The real-life facts behind this fiasco still seem relatively unknown on Main Street, so a quick rundown might help you enjoy this film a bit more. To recap:

1. Big national banks lent to saps without credit history.

2. They then pooled these terrible loans into bonds.

3. Afterward, they duped the ratings agencies into labeling the bonds AAA, or "safe."

4. They sold the bonds to you, through your 401(k), to individual investors who didn't know any better, or to anyone managing large pools of money.

5. They then took out insurance against the looming disaster by swapping what amounted to credit insurance all over the place, spreading the risk throughout the world.

6. Finally, just for good measure, they bet against their own awful bonds.

7. Relax, give yourself a $20 million bonus, and wait for the Fed to realize they've got to intervene.

8. Vacation! Anyone up for drinks in Bimini?

The truly crazy thing was how little responsibility anyone running as fast as possible into a brick wall bothered to take. Quite the contrary -- fiscally responsible firms were punished for not being involved in what amounted to the greatest robber baron money grab of the past 100 years. The fact that the bankers in Oliver Stone's film show more moral scruples than anyone did in real life is another loony aspect. When Oliver Stone is the guy underplaying, actually trying to flesh out and provide a human angle to a massively destructive industry you know something has gone seriously cattywampus.

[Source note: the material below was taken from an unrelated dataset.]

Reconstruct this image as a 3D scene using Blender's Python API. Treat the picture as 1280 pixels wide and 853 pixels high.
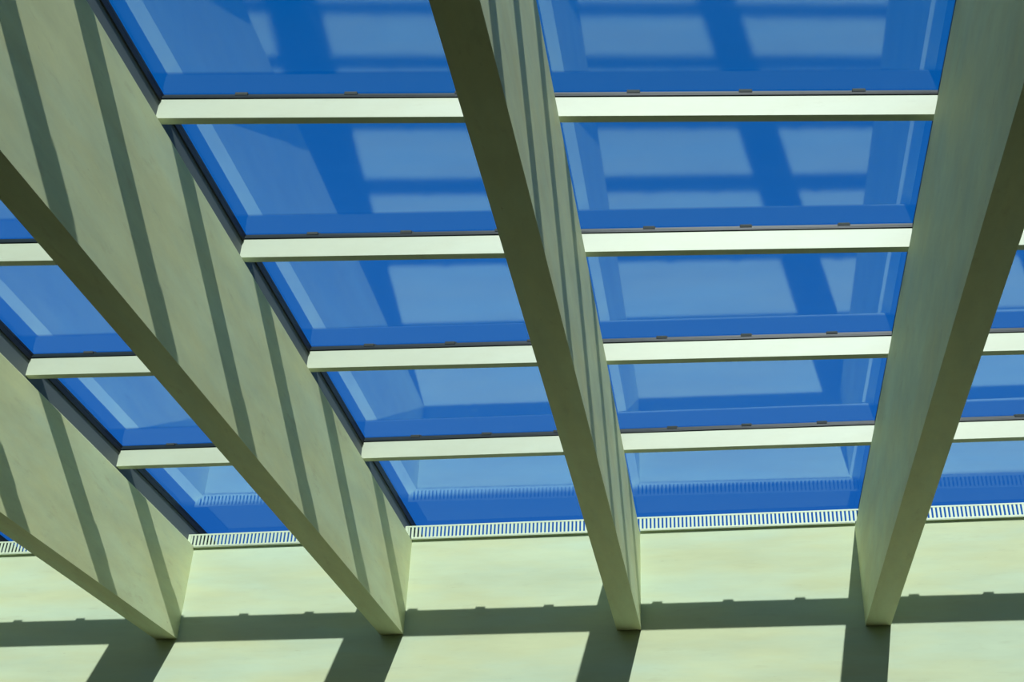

Those who don't appreciate Stone's visual imbroglios will be turned off by this piece. Those who don't want to hear about all this "heady" financial business won't be lining up either. But for the rest of us, those interested in bubbles and the speed at which a few dedicated souls can cripple an economy, there's much to admire here. Well paced, visually pleasing, and accompanied by a luscious soundtrack from David Byrne and Brian Eno, Wall Street: Money Never Sleeps is an absolute treat. Well, maybe not a treat in that treats are tasty and don't alter the way in which you see humanity. But it's a film we need, now, more than ever. That's gotta count for something.